The fund is pretty well-constructed. Micron's the biggest position at 7.61%, followed by TSMC at 5.51%, Nvidia at 4.63%, AMD at 3.98%, Broadcom at 3.68%. You've also got software plays like Microsoft, Palantir, and Snowflake in there. It's genuinely global too - not just US companies. The expense ratio is 0.47%, which is reasonable for an actively managed AI ETF. On a $10k investment, you're looking at about $47 a year in fees.
Here's what's interesting: this AI ETF returned 28.5% over the past 12 months. That's literally double what the S&P 500 returned in the same period. Pretty solid, right? Though I'll be honest - the fund got restructured in August 2024 to focus exclusively on AI, so the track record in its current form is still pretty new. You can't assume past returns mean future performance, especially in a space moving as fast as AI.

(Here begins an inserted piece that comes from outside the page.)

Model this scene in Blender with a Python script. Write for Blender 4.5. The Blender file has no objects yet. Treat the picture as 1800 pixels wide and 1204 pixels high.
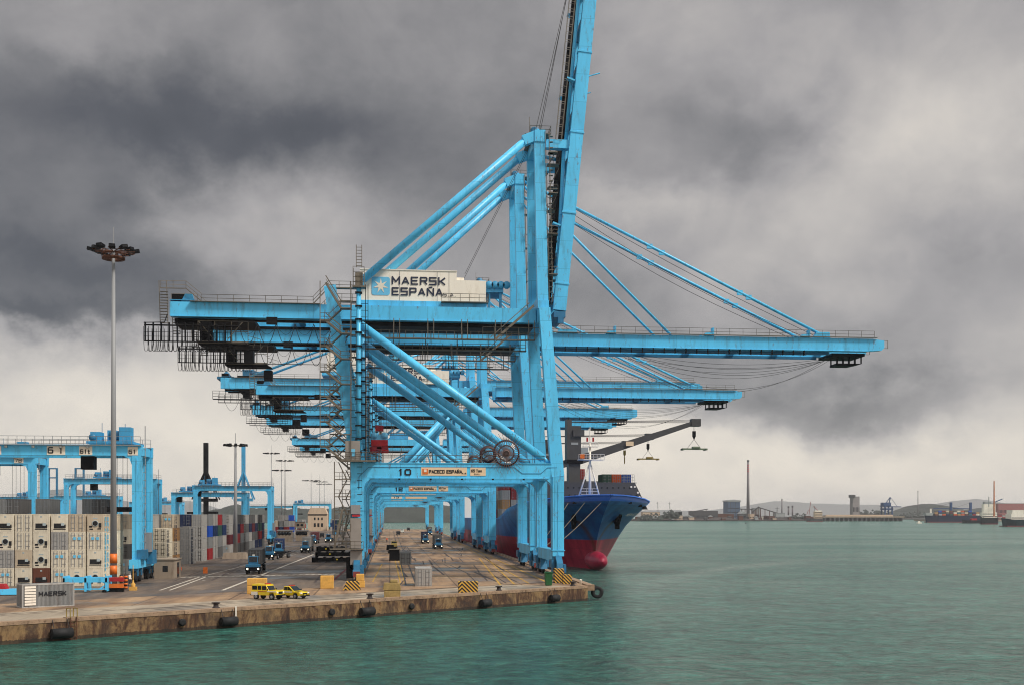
import bpy, math, random
from mathutils import Vector, Matrix
random.seed(7)
sc = bpy.context.scene
R = math.radians
# ------------------------------------------------------------------ camera
FPX, VPX, HZ, HC = 1980.0, 685.0, 905.0, 9.5      # focal length in photo pixels, quay vanishing point, horizon, eye height over the quay
YAW = math.atan((900 - VPX) / FPX)
CY, SY = math.cos(YAW), math.sin(YAW)
cam_d = bpy.data.cameras.new('camera'); cam = bpy.data.objects.new('camera', cam_d)
sc.collection.objects.link(cam); sc.camera = cam
cam.location = (0, 0, HC); cam.rotation_euler = (R(90), 0, -YAW)
cam_d.sensor_width = 36; cam_d.lens = FPX / 1800 * 36; cam_d.shift_y = (HZ - 602) / 1800
cam_d.clip_start = 0.5; cam_d.clip_end = 60000
sc.view_settings.view_transform = 'Standard'; sc.view_settings.look = 'None'
sc.cycles.filter_width = 1.05
sc.view_settings.exposure = 0.0; sc.view_settings.gamma = 1.0
WATER = -1.9

# ------------------------------------------------------------------ node helpers
class NT:
    def __init__(s, tree): s.t = tree; s.n = tree.nodes; s.l = tree.links
    def new(s, k, **kw):
        n = s.n.new(k)
        for a, b in kw.items(): setattr(n, a, b)
        return n
    def put(s, sock, v):
        if hasattr(v, 'is_linked') or isinstance(v, bpy.types.NodeSocket): s.l.new(v, sock)
        else: sock.default_value = v
    def m(s, op, a, b=0.0, c=0.0, clamp=False):
        n = s.new('ShaderNodeMath', operation=op); n.use_clamp = clamp
        s.put(n.inputs[0], a); s.put(n.inputs[1], b); s.put(n.inputs[2], c)
        return n.outputs[0]
    def noise(s, vec, scale, detail=4, rough=0.55, dist=0.0):
        n = s.new('ShaderNodeTexNoise'); s.put(n.inputs['Vector'], vec)
        n.inputs['Scale'].default_value = scale; n.inputs['Detail'].default_value = detail
        n.inputs['Roughness'].default_value = rough; n.inputs['Distortion'].default_value = dist
        return n
    def ramp(s, f, stops):
        n = s.new('ShaderNodeValToRGB'); s.put(n.inputs[0], f)
        e = n.color_ramp.elements
        while len(e) < len(stops): e.new(0.5)
        for i, (p, c) in enumerate(stops):
            e[i].position = p; e[i].color = (c[0], c[1], c[2], 1) if hasattr(c, '__len__') else (c, c, c, 1)
        return n.outputs[0]
    def mix(s, f, a, b, kind='MIX'):
        n = s.new('ShaderNodeMix', data_type='RGBA', blend_type=kind)
        s.put(n.inputs[0], f); s.put(n.inputs[6], a); s.put(n.inputs[7], b)
        return n.outputs[2]
    def mapping(s, vec, scale=(1, 1, 1), rot=(0, 0, 0)):
        n = s.new('ShaderNodeMapping'); s.put(n.inputs[0], vec)
        n.inputs['Scale'].default_value = scale; n.inputs['Rotation'].default_value = rot
        return n.outputs[0]

# ------------------------------------------------------------------ world: storm-cloud sky
SUN_EL, SUN_AZ = R(50), R(124)       # azimuth clockwise from +Y (quay direction): from behind the camera, on its right
w = bpy.data.worlds.new('World'); sc.world = w; w.use_nodes = True
t = NT(w.node_tree); t.n.clear()
out = t.new('ShaderNodeOutputWorld'); bg = t.new('ShaderNodeBackground'); t.l.new(bg.outputs[0], out.inputs[0])
sky = t.new('ShaderNodeTexSky', sky_type='NISHITA'); sky.sun_disc = False
sky.sun_elevation = SUN_EL; sky.sun_rotation = SUN_AZ
tc = t.new('ShaderNodeTexCoord'); dirv = tc.outputs['Generated']
sep = t.new('ShaderNodeSeparateXYZ'); t.l.new(dirv, sep.inputs[0])
az = t.m('ARCTAN2', sep.outputs[0], sep.outputs[1])
el = t.m('ARCSINE', sep.outputs[2])
cz = t.new('ShaderNodeCombineXYZ'); t.l.new(az, cz.inputs[0]); t.l.new(t.m('MULTIPLY', el, 1.25), cz.inputs[1])
wn1 = t.noise(cz.outputs[0], 6.5, 9, 0.6); s1 = t.new('ShaderNodeSeparateColor'); t.l.new(wn1.outputs['Color'], s1.inputs[0])
azw = t.m('ADD', az, t.m('MULTIPLY', t.m('SUBTRACT', s1.outputs[0], 0.5), 0.24))
elw = t.m('ADD', el, t.m('MULTIPLY', t.m('SUBTRACT', s1.outputs[1], 0.5), 0.15))
def sky_dir(u, v):
    a = math.atan((u - 900) / FPX); e = math.atan((HZ - v) / FPX * math.cos(a)); return a + YAW, e
val = t.ramp(t.m('DIVIDE', el, 0.5), [(0.0, 0.95), (0.12, 0.90), (0.24, 0.70), (0.40, 0.56), (0.60, 0.52), (0.9, 0.50)])
for (u, v, ru, rv, dv) in [(1550, 150, 560, 260, 0.15), (150, 20, 260, 60, 0.10), (420, 140, 620, 210, -0.10), (200, 190, 420, 110, -0.20), (520, 240, 300, 70, -0.16), (760, 150, 200, 80, -0.05), (640, 80, 420, 110, 0.03), (50, 470, 210, 120, -0.34), (200, 335, 60, 40, -0.14), (280, 510, 220, 60, -0.10),
                           (60, 560, 240, 22, -0.20), (430, 400, 190, 80, 0.16), (300, 300, 160, 40, 0.06), (540, 520, 160, 70, 0.10), (700, 330, 120, 60, -0.06), (1130, 190, 200, 80, -0.10), (1300, 265, 110, 80, -0.16), (1150, 330, 170, 45, 0.13),
                           (1640, 280, 230, 120, 0.14), (1700, 200, 170, 90, 0.05), (1400, 420, 300, 90, 0.04), (1700, 510, 200, 60, -0.03), (1100, 500, 160, 60, -0.06), (1360, 640, 260, 70, -0.16), (1390, 712, 240, 38, -0.24), (1620, 700, 180, 40, -0.14),
                           (1180, 640, 130, 40, -0.12), (1700, 640, 170, 60, 0.0), (60, 640, 260, 50, 0.12), (330, 690, 360, 60, 0.12), (1120, 770, 170, 34, 0.14), (1500, 800, 400, 30, 0.06), (900, 560, 300, 60, -0.08)]:
    a0, e0 = sky_dir(u, v)
    dx = t.m('DIVIDE', t.m('SUBTRACT', azw, a0), ru / FPX); dy = t.m('DIVIDE', t.m('SUBTRACT', elw, e0), rv / FPX)
    g = t.m('EXPONENT', t.m('MULTIPLY', t.m('ADD', t.m('MULTIPLY', dx, dx), t.m('MULTIPLY', dy, dy)), -1.0))
    val = t.m('ADD', val, t.m('MULTIPLY', g, dv))
n2 = t.noise(cz.outputs[0], 6.0, 10, 0.52, 0.25)
n3 = t.noise(cz.outputs[0], 17.0, 12, 0.62, 0.5)
val = t.m('ADD', val, t.m('MULTIPLY', t.m('SUBTRACT', n2.outputs[0], 0.5), 0.40))
val = t.m('ADD', val, t.m('MULTIPLY', t.m('SUBTRACT', n3.outputs[0], 0.5), 0.13))
n4 = t.noise(cz.outputs[0], 8.5, 8, 0.5, 0.6)
bil = t.m('ABSOLUTE', t.m('SUBTRACT', t.m('MULTIPLY', n4.outputs[0], 2.0), 1.0))
val = t.m('ADD', val, t.m('MULTIPLY', t.m('SUBTRACT', 0.16, bil), 0.11))
ccol = t.ramp(val, [(0.0, (0.055, 0.058, 0.066)), (0.2, (0.100, 0.102, 0.113)), (0.4, (0.210, 0.207, 0.212)), (0.6, (0.385, 0.368, 0.368)), (0.8, (0.60, 0.565, 0.53)), (1.0, (0.86, 0.79, 0.69))])
hi = t.m('MAXIMUM', t.ramp(el, [(0.50, 0.0), (0.85, 1.0)]), t.ramp(t.m('ABSOLUTE', t.m('SUBTRACT', az, YAW)), [(0.62, 0.0), (1.0, 1.0)]))
ccol = t.mix(t.m('MULTIPLY', hi, 0.85), ccol, (0.74, 0.73, 0.73, 1))  # unseen sky overhead and behind the camera, brightened to light the scene
skc = t.new('ShaderNodeVectorMath', operation='SCALE'); t.l.new(sky.outputs[0], skc.inputs[0]); skc.inputs[3].default_value = 0.10
fin = t.mix(0.94, skc.outputs[0], ccol)
t.l.new(fin, bg.inputs[0]); bg.inputs[1].default_value = 1.0
sd = bpy.data.lights.new('sun', 'SUN'); sd.energy = 3.6; sd.angle = R(11); sd.color = (1.0, 0.95, 0.88)
sun = bpy.data.objects.new('sun', sd); sc.collection.objects.link(sun)
sv = Vector((math.sin(SUN_AZ) * math.cos(SUN_EL), math.cos(SUN_AZ) * math.cos(SUN_EL), math.sin(SUN_EL)))
sun.rotation_euler = sv.to_track_quat('Z', 'Y').to_euler(); sun.location = (60, -60, 120)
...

The real benefit is diversification. If you're already thinking about adding AI exposure to your portfolio but don't want to bet everything on one or two stocks, an AI ETF gives you that broad coverage. Just don't go overboard - this should complement your other holdings, not replace them. The AI space is still volatile, and if the industry hits a rough patch, you'll feel it. But as long as the AI revolution keeps progressing, this kind of fund should do pretty well for a balanced portfolio.